With the help of the 82nd Legislature we can continue this collaborative approach to improving education, and keep preparing our young people to take their rightful place in our workforce.

Fortunately, Texas has the strength and the vision to continue our economic leadership, including our lead in Fortune 1000 companies and exports.

It's what Texans do: we lead. I believe an essential part of our leadership ability is the diversity of thought and heritage which combine to form one unique culture. Like our state flag's one star, we are one Texas and one people.

When you boil it down, we all want the same thing, a good education for our children, safe neighborhoods for our families, and the chance to succeed based on our own merit.

We share the core values of family, faith and hard work.

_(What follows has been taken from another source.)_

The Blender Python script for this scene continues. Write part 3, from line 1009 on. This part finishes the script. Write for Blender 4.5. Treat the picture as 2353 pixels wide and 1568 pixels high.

These are Texas values, and we need to perpetuate them in our homes, in our schools, and in the voting booth.

As I look out across this room today, I can't tell you how encouraged I am by the state of affairs in Dallas and across Texas.
I am grateful to you for the investment you make in the community, for your efforts to build relationships that create jobs. Your efforts are proof positive that Texas has what it takes to endure tough times and keep its priorities in order no matter what.

I congratulate tonight's award winners, and encourage your peers to pursue the same heights of achievement for the example it sets for the next generation. As we head home, I hope we're energized by this time together, enthused at the opportunities before us, and encouraged by the innovators around us.

May God bless you and, through you, may He continue to bless the great state of Texas.